At least 26 police officers injured in west Belfast violence

PSNI ‘sick of being punchbag for failures of society’, says Police Federation chairman

The scene in Distillery street, Belfast, where 29 police officers were injured after being attacked as they were involved in removing bonfire materia. Photograph: Stephen Davison

The scene in Distillery street, Belfast, where 29 police officers were injured after being attacked as they were involved in removing bonfire materia. Photograph: Stephen Davison

 

Police are “sick of being a punch bag for the failures of society”, the head of the North’s Police Federation has complained after at least 26 PSNI officers were injured on Saturday while assisting contractors remove an internment anniversary bonfire in west Belfast.

The officers were attacked with petrol bombs, stones, bottles and other missiles as they oversaw the dismantling of an anti-internment bonfire on Distillery Street.

Some of the officers sustained serious injuries with one officer possibly suffering two broken vertebrae, said Mark Lindsay, chairman of the police representative body, the Police Federation.

The bonfire was erected to mark the 49th anniversary of the introduction of internment on August 9th, 1971, when hundreds of people were arrested and detained without trial.

“During the operation, officers came under sustained attack from large groups of youths throwing petrol bombs, masonry and other missiles towards police,” said Supt Melanie Jones.

“At least 26 officers have sustained injuries and are currently receiving treatment,” she said.

“Footage from evidence gathering cameras will be reviewed and all efforts will be made to identify those involved,” said Supt Jones.

“Parents and guardians have an important obligation to keep young people safe by knowing where they are going and who they are with. Young people must understand the dangers of getting involved in behaviour which could result in them injuring themselves or others, or ultimately, ending up with a criminal record,” she added.

‘Contentious issues’

Mr Lindsay said police officers were drawn “into the middle of a row over what should or shouldn’t take place . . . They are sick of being a punch bag for a society that has failed to tackle contentious issues.”

Mr Lindsay added: “The attacks were premeditated . . . Those behind this reckless and irresponsible action had a very clear aim of making officers bear the brunt of their hate.”

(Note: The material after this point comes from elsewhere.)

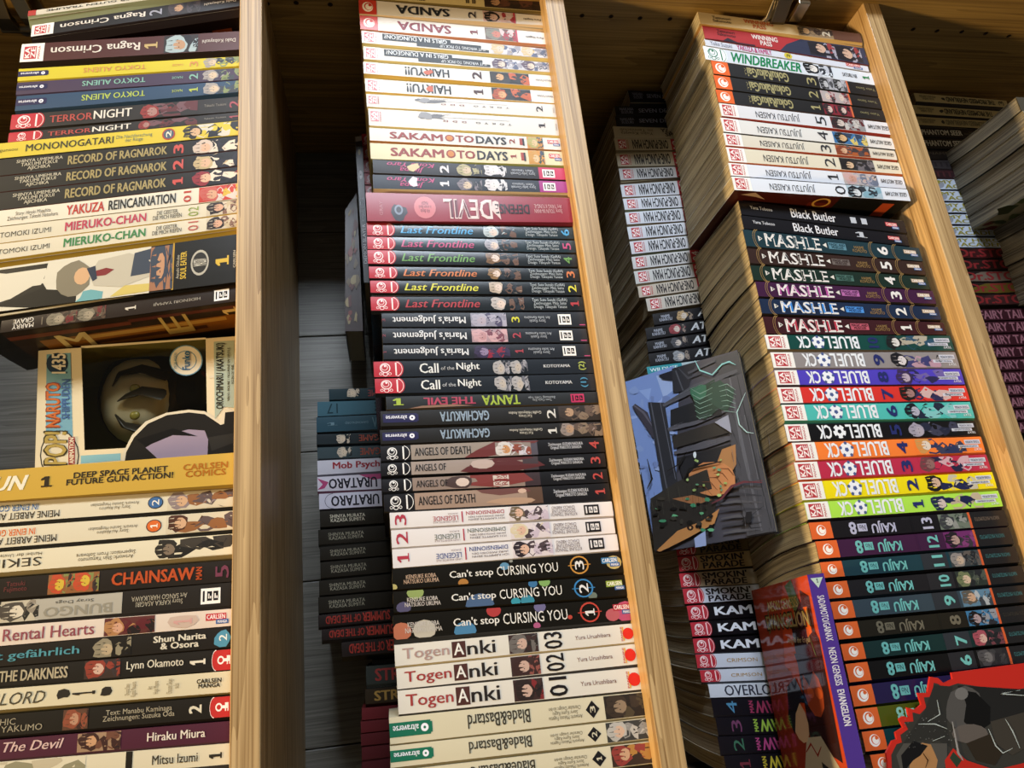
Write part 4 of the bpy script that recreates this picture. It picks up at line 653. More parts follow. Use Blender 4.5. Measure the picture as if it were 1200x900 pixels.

Mr Lindsay said the rioters achieved “nothing but misery and distress for residents in affected areas”.

PSNI chief constable Simon Byrne said his” thoughts are with our injured colleagues who faced shocking violence just trying to do their job”.

First Minister Arlene Foster said what happened was disgraceful. “Our thoughts are with the injured officers . . . A message must be sent that this is not acceptable.”

Alliance leader and the North’s Minister for Justice Naomi Long condemned the violence as “utterly intolerable”.